BEGIN Exercise data
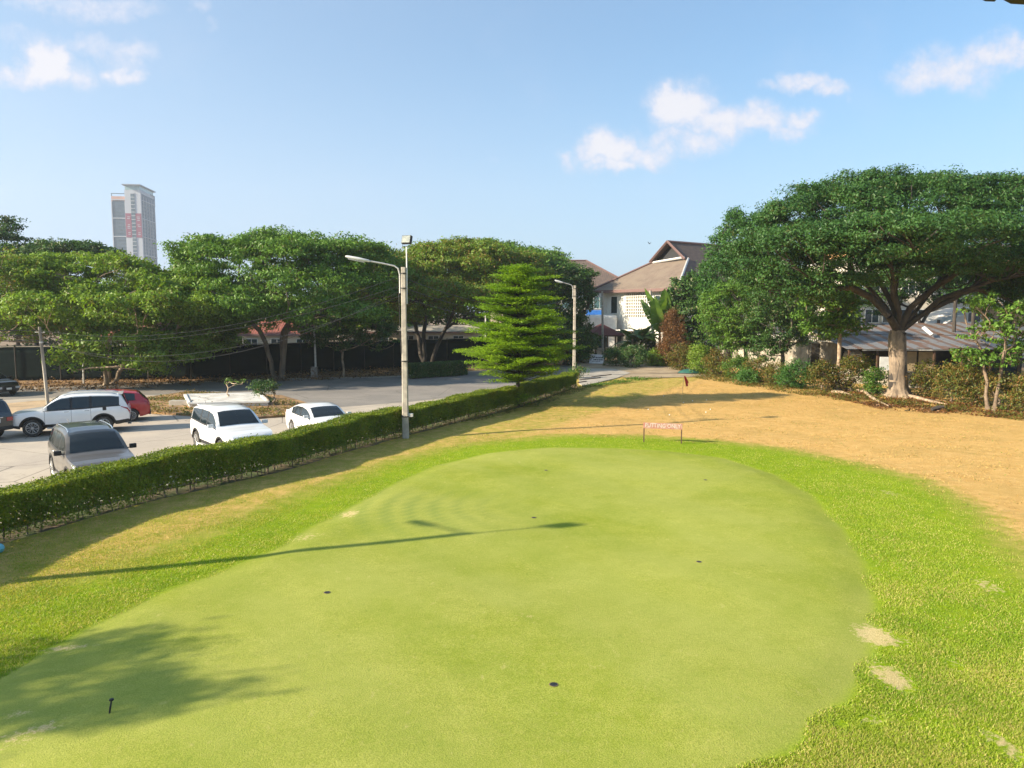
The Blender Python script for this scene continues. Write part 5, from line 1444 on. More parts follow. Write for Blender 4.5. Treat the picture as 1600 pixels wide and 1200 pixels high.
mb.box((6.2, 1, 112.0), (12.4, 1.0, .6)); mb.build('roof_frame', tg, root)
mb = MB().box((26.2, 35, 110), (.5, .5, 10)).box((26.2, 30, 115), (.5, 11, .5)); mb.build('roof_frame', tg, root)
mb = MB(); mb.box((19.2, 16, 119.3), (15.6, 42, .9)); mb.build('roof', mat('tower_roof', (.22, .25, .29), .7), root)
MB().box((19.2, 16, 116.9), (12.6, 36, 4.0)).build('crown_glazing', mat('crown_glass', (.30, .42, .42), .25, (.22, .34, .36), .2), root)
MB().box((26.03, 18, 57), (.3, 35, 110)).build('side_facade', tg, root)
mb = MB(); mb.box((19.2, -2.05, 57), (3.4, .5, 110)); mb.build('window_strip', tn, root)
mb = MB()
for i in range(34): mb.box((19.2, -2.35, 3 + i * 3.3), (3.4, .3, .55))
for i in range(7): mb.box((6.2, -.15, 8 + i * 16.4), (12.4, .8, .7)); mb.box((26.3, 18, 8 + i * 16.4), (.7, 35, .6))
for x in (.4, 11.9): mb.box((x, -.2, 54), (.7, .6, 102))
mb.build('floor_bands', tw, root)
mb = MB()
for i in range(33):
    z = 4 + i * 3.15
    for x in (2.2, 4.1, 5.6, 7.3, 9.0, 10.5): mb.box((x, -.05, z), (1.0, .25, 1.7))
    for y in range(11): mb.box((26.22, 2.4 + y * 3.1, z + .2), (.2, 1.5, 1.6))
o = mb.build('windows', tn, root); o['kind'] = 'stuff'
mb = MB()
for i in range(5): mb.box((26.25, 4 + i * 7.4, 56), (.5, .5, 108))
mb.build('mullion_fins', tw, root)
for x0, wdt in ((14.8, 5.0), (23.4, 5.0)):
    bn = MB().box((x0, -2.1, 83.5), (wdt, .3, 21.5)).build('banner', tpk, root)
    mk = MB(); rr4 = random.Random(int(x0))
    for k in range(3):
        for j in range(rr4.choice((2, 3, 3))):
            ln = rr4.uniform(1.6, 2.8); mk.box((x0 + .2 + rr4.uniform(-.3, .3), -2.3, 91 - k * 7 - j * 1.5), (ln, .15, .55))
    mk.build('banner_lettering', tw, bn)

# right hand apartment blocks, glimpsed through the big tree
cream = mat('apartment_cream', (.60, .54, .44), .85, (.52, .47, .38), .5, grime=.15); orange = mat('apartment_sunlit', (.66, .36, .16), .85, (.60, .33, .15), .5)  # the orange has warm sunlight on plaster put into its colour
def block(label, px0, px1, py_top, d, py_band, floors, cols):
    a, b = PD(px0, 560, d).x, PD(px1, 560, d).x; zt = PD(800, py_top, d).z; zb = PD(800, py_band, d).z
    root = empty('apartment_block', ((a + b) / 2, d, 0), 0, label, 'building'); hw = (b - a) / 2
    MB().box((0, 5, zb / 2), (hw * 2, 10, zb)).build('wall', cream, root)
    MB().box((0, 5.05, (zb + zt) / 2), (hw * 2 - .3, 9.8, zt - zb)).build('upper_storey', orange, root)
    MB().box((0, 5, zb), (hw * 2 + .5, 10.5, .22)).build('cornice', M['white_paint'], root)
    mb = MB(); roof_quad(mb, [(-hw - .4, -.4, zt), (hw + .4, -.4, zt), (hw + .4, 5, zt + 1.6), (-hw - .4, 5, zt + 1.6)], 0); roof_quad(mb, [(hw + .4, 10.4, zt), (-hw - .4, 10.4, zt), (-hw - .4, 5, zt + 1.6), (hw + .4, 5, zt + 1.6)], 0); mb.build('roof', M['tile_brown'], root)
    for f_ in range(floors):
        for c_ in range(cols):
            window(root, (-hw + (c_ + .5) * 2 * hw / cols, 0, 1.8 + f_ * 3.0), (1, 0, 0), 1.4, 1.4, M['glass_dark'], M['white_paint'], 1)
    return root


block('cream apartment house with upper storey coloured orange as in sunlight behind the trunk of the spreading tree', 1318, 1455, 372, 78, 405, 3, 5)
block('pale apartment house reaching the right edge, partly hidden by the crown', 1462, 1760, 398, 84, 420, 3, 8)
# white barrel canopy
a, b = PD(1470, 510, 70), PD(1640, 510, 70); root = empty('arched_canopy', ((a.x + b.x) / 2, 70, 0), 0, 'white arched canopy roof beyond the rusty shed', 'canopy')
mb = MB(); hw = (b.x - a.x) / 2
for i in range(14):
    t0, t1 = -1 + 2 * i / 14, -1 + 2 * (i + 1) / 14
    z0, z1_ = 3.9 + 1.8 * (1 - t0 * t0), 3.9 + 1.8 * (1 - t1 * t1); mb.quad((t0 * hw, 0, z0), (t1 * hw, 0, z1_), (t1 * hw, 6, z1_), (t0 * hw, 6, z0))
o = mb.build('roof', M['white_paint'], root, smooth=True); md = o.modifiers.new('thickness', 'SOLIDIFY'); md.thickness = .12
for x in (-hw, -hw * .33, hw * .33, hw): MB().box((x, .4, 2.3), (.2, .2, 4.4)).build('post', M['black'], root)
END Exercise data
BEGIN Exercise data
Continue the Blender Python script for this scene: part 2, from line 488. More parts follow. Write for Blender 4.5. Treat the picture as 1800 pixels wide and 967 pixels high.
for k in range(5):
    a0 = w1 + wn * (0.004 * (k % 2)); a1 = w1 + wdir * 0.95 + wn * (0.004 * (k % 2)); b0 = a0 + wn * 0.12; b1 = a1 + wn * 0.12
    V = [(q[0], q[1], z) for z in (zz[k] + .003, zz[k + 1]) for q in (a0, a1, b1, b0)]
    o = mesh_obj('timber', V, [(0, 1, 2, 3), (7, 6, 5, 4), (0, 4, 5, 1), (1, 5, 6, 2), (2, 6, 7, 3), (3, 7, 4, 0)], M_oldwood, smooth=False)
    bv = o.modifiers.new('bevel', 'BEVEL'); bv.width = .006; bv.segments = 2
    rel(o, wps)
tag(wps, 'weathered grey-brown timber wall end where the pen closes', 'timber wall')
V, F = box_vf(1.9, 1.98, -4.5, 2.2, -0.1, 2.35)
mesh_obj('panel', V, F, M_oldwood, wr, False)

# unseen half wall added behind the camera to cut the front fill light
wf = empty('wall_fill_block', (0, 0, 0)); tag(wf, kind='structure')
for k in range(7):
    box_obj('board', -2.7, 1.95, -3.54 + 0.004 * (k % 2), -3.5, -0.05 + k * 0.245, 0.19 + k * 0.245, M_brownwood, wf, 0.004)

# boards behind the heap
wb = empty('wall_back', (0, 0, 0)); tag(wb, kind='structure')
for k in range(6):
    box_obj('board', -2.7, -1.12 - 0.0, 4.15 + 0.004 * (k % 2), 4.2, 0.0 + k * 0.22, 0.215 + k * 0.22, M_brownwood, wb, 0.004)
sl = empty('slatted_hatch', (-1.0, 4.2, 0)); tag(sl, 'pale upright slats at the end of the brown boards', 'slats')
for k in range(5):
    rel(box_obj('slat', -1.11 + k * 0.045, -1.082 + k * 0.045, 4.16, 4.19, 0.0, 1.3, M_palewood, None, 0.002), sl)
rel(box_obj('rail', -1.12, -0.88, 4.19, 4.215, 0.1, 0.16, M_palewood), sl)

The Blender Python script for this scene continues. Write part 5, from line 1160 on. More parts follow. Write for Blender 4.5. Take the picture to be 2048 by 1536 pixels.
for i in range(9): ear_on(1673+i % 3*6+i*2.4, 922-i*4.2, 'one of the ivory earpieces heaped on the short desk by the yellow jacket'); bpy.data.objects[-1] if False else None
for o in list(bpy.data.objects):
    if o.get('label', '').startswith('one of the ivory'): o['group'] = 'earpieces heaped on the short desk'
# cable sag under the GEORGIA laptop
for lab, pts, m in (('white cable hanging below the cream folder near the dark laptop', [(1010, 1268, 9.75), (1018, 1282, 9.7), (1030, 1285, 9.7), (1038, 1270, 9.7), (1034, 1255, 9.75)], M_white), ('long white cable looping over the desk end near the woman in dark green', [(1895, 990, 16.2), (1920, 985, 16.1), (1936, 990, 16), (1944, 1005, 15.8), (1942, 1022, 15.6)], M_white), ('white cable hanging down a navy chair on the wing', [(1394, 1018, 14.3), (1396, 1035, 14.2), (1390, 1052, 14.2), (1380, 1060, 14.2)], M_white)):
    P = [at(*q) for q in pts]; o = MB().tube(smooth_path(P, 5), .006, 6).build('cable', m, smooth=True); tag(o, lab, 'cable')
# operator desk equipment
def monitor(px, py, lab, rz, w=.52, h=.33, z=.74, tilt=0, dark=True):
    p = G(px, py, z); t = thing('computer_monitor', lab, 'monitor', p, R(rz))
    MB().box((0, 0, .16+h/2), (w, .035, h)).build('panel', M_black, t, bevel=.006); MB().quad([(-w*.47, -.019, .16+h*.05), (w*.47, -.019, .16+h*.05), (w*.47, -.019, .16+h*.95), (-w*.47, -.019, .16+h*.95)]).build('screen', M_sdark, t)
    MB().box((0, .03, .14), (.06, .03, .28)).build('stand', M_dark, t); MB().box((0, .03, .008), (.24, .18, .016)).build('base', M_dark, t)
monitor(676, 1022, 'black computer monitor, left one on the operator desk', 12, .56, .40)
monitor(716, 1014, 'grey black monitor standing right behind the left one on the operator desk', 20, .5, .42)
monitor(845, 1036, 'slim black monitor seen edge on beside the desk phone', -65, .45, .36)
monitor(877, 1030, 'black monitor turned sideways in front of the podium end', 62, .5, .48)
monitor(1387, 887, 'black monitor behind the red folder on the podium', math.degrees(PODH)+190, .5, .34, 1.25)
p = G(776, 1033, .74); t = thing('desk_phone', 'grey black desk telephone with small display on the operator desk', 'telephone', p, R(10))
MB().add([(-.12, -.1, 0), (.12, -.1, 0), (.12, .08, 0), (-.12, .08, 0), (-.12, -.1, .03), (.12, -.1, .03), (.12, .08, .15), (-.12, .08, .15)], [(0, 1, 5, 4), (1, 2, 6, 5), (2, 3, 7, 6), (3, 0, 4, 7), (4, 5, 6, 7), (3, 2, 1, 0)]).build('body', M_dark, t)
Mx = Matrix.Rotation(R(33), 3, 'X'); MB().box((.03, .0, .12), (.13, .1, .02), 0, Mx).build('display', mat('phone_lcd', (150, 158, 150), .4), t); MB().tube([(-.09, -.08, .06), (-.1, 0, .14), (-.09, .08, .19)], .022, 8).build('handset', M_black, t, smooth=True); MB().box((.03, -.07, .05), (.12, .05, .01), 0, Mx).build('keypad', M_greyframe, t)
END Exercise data
BEGIN Exercise data
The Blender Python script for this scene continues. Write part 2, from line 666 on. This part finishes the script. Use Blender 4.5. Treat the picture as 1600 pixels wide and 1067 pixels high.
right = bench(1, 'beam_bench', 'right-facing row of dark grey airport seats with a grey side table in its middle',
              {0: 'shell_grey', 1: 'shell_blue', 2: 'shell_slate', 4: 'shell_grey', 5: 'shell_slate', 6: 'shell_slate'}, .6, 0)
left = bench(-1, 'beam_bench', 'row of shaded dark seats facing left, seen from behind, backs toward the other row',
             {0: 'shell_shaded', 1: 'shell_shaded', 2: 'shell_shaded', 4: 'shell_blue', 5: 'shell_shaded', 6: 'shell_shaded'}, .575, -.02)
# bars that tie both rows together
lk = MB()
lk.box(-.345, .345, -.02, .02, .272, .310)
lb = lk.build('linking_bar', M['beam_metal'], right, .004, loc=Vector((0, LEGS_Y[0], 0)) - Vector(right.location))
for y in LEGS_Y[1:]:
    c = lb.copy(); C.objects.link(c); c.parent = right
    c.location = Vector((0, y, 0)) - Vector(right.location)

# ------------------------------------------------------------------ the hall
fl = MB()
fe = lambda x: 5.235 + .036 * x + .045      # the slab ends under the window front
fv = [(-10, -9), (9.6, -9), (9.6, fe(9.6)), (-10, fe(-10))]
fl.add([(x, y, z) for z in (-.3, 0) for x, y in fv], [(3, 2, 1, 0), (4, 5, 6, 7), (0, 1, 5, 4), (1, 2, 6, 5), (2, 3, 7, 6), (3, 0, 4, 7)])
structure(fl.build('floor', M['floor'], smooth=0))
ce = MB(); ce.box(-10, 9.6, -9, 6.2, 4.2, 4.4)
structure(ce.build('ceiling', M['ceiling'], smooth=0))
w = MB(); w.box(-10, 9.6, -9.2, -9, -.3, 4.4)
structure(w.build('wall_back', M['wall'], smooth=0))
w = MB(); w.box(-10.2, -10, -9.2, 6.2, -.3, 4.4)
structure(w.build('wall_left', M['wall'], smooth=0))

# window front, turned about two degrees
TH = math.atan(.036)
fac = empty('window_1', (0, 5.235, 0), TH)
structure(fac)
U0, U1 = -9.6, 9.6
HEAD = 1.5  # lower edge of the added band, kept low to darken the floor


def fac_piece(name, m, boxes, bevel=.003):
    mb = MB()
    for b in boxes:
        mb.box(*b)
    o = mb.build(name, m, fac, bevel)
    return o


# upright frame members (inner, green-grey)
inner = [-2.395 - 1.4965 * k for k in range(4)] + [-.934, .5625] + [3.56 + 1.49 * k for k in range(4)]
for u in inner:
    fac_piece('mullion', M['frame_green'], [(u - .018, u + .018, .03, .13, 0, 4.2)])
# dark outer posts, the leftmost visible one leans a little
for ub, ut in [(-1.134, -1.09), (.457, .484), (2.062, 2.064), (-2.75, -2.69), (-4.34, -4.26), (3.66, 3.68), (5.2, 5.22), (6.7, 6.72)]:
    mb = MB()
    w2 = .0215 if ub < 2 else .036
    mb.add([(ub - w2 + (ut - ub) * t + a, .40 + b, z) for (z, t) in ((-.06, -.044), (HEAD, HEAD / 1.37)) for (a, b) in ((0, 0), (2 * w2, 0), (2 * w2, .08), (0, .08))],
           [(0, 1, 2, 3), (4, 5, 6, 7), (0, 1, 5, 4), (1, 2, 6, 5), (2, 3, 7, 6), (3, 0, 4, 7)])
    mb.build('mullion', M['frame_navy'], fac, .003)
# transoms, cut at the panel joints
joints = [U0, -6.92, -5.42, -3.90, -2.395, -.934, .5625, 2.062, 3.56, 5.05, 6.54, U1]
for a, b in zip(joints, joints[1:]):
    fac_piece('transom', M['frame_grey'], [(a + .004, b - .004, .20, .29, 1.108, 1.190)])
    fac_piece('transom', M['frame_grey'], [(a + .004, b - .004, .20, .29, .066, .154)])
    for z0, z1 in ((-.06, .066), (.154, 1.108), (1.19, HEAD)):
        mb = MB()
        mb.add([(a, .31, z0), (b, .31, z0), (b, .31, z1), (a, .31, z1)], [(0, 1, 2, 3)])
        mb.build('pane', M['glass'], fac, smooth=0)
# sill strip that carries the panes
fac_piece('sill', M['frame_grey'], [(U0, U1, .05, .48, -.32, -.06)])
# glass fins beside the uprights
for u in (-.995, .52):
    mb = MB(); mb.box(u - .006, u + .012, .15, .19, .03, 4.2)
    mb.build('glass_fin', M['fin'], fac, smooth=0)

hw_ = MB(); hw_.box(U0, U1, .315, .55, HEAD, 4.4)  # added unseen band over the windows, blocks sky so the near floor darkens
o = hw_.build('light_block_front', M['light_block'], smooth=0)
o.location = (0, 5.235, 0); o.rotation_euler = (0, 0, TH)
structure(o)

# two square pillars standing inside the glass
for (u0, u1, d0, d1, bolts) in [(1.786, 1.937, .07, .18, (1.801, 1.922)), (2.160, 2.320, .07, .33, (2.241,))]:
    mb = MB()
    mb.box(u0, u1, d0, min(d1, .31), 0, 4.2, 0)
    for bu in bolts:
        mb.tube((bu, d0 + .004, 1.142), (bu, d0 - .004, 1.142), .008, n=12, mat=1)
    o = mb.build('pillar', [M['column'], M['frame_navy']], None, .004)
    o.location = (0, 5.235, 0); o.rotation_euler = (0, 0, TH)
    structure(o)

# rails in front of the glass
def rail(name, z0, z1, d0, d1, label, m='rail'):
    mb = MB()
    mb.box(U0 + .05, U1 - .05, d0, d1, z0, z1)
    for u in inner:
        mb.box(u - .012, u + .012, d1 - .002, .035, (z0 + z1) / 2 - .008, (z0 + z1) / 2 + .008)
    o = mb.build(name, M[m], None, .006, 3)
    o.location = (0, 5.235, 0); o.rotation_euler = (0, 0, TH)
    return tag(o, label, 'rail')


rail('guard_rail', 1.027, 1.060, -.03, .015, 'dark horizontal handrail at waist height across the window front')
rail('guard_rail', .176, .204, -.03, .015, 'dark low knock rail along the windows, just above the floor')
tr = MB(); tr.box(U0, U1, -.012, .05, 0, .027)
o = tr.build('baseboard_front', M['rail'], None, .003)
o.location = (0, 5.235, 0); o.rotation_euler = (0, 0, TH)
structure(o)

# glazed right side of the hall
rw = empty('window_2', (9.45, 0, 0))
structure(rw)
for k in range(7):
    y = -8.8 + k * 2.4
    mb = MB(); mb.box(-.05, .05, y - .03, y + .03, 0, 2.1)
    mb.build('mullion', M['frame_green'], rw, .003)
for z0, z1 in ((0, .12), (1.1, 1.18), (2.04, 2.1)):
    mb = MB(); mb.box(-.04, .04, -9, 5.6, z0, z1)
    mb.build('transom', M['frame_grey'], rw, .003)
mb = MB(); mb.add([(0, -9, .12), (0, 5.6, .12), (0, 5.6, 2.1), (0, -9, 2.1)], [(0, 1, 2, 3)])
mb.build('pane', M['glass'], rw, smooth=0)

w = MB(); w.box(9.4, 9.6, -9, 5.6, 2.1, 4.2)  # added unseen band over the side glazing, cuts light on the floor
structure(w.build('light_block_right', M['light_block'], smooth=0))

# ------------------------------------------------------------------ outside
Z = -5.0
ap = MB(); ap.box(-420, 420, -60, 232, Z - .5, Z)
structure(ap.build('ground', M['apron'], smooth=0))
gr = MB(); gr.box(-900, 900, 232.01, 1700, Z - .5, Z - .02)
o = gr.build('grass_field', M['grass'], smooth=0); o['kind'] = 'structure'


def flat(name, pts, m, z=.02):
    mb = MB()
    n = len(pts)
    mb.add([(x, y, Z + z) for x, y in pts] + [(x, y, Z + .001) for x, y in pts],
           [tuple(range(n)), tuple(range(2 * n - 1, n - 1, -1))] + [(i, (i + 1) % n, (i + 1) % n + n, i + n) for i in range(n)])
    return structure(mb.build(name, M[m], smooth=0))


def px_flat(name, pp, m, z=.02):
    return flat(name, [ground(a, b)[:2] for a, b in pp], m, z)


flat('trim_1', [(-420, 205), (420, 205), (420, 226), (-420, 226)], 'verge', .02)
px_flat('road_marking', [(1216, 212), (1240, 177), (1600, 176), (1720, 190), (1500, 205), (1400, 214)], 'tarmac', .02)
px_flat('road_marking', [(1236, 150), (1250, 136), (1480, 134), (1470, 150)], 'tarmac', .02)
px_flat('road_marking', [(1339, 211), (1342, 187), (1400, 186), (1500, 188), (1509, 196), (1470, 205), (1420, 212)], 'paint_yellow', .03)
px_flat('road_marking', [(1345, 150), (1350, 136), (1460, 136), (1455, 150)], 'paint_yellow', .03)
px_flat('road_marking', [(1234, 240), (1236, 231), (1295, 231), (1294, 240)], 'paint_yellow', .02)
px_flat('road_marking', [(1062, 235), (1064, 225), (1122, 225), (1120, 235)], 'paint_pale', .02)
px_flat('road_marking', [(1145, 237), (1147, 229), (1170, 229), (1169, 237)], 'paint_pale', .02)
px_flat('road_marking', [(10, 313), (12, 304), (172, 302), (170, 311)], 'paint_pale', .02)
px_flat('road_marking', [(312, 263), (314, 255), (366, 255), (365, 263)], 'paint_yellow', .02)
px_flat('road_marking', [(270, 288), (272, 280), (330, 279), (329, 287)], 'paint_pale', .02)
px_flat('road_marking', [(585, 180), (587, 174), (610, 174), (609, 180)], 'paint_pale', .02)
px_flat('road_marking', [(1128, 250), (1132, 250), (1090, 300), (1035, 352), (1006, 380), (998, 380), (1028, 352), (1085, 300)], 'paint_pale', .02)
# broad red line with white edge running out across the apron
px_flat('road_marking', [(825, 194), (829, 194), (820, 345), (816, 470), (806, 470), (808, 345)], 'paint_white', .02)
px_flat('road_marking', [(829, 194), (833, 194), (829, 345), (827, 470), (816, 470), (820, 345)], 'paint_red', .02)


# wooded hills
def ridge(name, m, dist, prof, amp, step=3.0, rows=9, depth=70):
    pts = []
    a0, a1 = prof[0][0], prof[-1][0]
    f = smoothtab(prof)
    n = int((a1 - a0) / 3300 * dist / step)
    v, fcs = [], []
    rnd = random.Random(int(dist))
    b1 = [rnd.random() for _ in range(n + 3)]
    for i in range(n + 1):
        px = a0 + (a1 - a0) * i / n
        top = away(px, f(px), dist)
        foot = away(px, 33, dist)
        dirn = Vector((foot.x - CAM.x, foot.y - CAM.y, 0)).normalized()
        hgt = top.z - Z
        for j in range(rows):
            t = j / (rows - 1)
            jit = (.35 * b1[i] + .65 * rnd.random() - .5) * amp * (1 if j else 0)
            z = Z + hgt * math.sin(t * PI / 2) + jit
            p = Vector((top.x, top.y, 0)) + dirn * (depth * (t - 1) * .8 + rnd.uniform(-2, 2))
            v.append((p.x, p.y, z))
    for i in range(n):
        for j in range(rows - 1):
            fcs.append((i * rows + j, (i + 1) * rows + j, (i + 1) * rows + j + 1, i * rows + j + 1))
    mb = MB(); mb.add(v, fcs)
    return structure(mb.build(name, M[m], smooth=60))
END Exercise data
## Task prompt
Start with the line that holds "1200 pixels high." and finish with the line that holds "mk.build('banner_lettering', tw, bn)". Transcribe each line in between exactly, and those two as well.

## In response
The Blender Python script for this scene continues. Write part 5, from line 1444 on. More parts follow. Write for Blender 4.5. Treat the picture as 1600 pixels wide and 1200 pixels high.
mb.box((6.2, 1, 112.0), (12.4, 1.0, .6)); mb.build('roof_frame', tg, root)
mb = MB().box((26.2, 35, 110), (.5, .5, 10)).box((26.2, 30, 115), (.5, 11, .5)); mb.build('roof_frame', tg, root)
mb = MB(); mb.box((19.2, 16, 119.3), (15.6, 42, .9)); mb.build('roof', mat('tower_roof', (.22, .25, .29), .7), root)
MB().box((19.2, 16, 116.9), (12.6, 36, 4.0)).build('crown_glazing', mat('crown_glass', (.30, .42, .42), .25, (.22, .34, .36), .2), root)
MB().box((26.03, 18, 57), (.3, 35, 110)).build('side_facade', tg, root)
mb = MB(); mb.box((19.2, -2.05, 57), (3.4, .5, 110)); mb.build('window_strip', tn, root)
mb = MB()
for i in range(34): mb.box((19.2, -2.35, 3 + i * 3.3), (3.4, .3, .55))
for i in range(7): mb.box((6.2, -.15, 8 + i * 16.4), (12.4, .8, .7)); mb.box((26.3, 18, 8 + i * 16.4), (.7, 35, .6))
for x in (.4, 11.9): mb.box((x, -.2, 54), (.7, .6, 102))
mb.build('floor_bands', tw, root)
mb = MB()
for i in range(33):
    z = 4 + i * 3.15
    for x in (2.2, 4.1, 5.6, 7.3, 9.0, 10.5): mb.box((x, -.05, z), (1.0, .25, 1.7))
    for y in range(11): mb.box((26.22, 2.4 + y * 3.1, z + .2), (.2, 1.5, 1.6))
o = mb.build('windows', tn, root); o['kind'] = 'stuff'
mb = MB()
for i in range(5): mb.box((26.25, 4 + i * 7.4, 56), (.5, .5, 108))
mb.build('mullion_fins', tw, root)
for x0, wdt in ((14.8, 5.0), (23.4, 5.0)):
    bn = MB().box((x0, -2.1, 83.5), (wdt, .3, 21.5)).build('banner', tpk, root)
    mk = MB(); rr4 = random.Random(int(x0))
    for k in range(3):
        for j in range(rr4.choice((2, 3, 3))):
            ln = rr4.uniform(1.6, 2.8); mk.box((x0 + .2 + rr4.uniform(-.3, .3), -2.3, 91 - k * 7 - j * 1.5), (ln, .15, .55))
    mk.build('banner_lettering', tw, bn)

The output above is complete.